The more data that is shared and matched about consumers, the higher the risk of exposure to data breaches, fraud and scams. Data shared today can impact consumers for years to come.
What next?
Progress on the limits to data collection, and how that impacts personal privacy, are inherently tied to competition and antitrust laws, says UM's Joshua Lowcock. It’s nearly impossible for a user to shun Google and Facebook completely, which makes it almost impossible to protest their actions.
“You can’t address privacy issues without addressing antitrust. Until you reconcile competition concerns with privacy regulation, we’re not really going to find a path forward that will reform the industry,” he says.
“It’s often said ‘if people don’t want to share data, they can opt out or not use our services’. But this assumes there is always choice. Try applying for a job without an email address, phone number or social media account. The reality is that it’s not a choice in the modern economy to opt out of certain digital services.”
With a third party cookie-less future looming, regulators need to move quickly enough to keep up with what is inappropriate use of data – for discriminatory or predatory behaviour, adds Lowcock.

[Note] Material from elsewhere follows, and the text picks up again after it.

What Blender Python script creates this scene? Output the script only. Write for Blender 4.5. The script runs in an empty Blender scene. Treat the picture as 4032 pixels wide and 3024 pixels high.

Parry-Husbands partially agrees. “What we’re seeing is the emergence of more resilient monopolies. Google is now a word. No-one cares about Bing. If someone can come up with a bigger or better search engine than Google, then do it.”
But he and ADMA's Sarla Fernando suggest that privacy and personalisation can co-exist.
“I don’t think it is a personalisation or privacy world,” says Fernando. “It’s how, in a privacy-first world, does personalisation best work? It’s a debate without a right answer.”
Parry-Husbands: “It is not privacy versus personalisation, it’s what degree of privacy and personalisation is a comfortable mix.”
Over the course of this year – and probably for the foreseeable future – we'll see just how far lawmakers and regulators are inclined to agree.